Golan Tepelerinin Suriye'ye ait olduğu yönünde 1967 tarihli BM'nin kararı olduğunu hatırlatan Erdoğan, “Şuanda Trump maalesef adeta alikıran baş kesen, Kudüs meselesinde takındığı tavır ‘ben yaptım oldu.' Sen yaptın oldu ile olmuyor bu iş. Burada da aynı şeyi yaptı. BM'ye rağmen sen bunu nasıl yaparsın. BM Güvenlik Konseyi üyelerinden buna karşı olanlar var. Başta Rusya, Fransa, AB aynı şekilde katılmıyor. Sen ne yapıyorsun? Amerika gibi bir devletin başında bulunman sana bu hakkı vermez ki. Sen kalkıyorsun Amerika'da Yahudi kuruluşlarına şirin görünmek için bunu yapıyorsun. Kendin çalar kendin oynarsın” şeklinde konuştu.
“Ayasofya müze olarak anılmayacak, Ayasofya'yı cami olarak anacağız”
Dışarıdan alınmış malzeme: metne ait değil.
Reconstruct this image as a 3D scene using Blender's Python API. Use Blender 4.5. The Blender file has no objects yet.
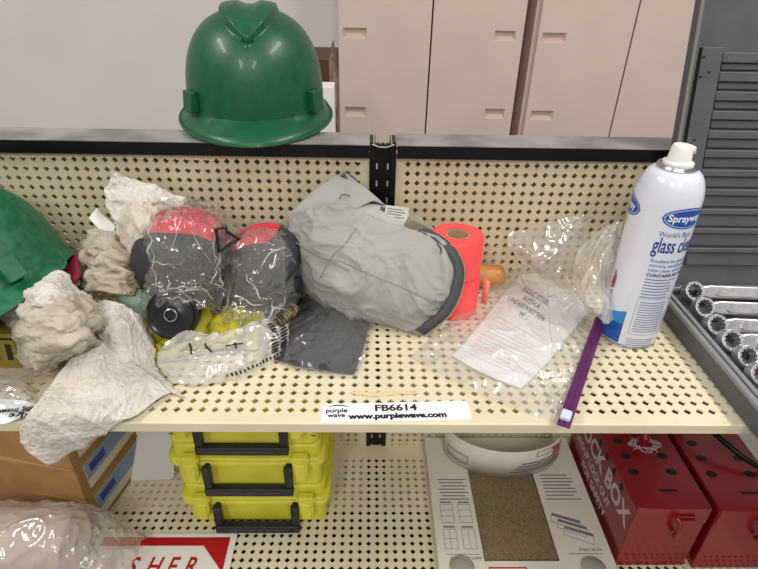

Ayasofya'nın isminin müzeye çevrilmesinin yanlış olduğunu belirten Erdoğan, Ayasofya'nın müze olarak anılmayacağını, cami olarak anılacağını söyleyen Erdoğan, “bu artık bizim milletimizin. İslam dünyasının bir beklentisi. Milletimizin yıllardır Ayasofya'yı cami olarak görme özlemi var. İsminin müzeye çevrilmesi olayı çok büyük yanlıştı. Böyle bir adımı atmanın artık zamanı gelmiştir. Bu adımı atarak, Ayasofya müze olarak anılmayacak, o statüden çıkacak, Ayasofya'yı cami olarak anacağız. Ayasofya'ya gelenler Ayasofya Camii'ni gezip görecekler. İçeriği ile alakalı bazı düşüncelerim var. Birileri bize akıl öğretmek istiyorlar. Şuanda Mescit-i Aksa ile ilgili bu kadar saldırı oluyor, sesiniz çıkmıyor. Burada sesi çıkmayanlar kalkıp da burada bize akıl vermesinler. Kalkıp da bizim asırlara baliğ olan bu hedefimizden geri adım attıramazlar. Kaldı ki zaten müzeye çevrilme olayı asırlarla alakalı değil, bunu seçimlerden sonra süreci içinde bu adımı en güzel şekilde tereyağından kıl çeker gibi bitireceğiz” ifadelerini kullandı.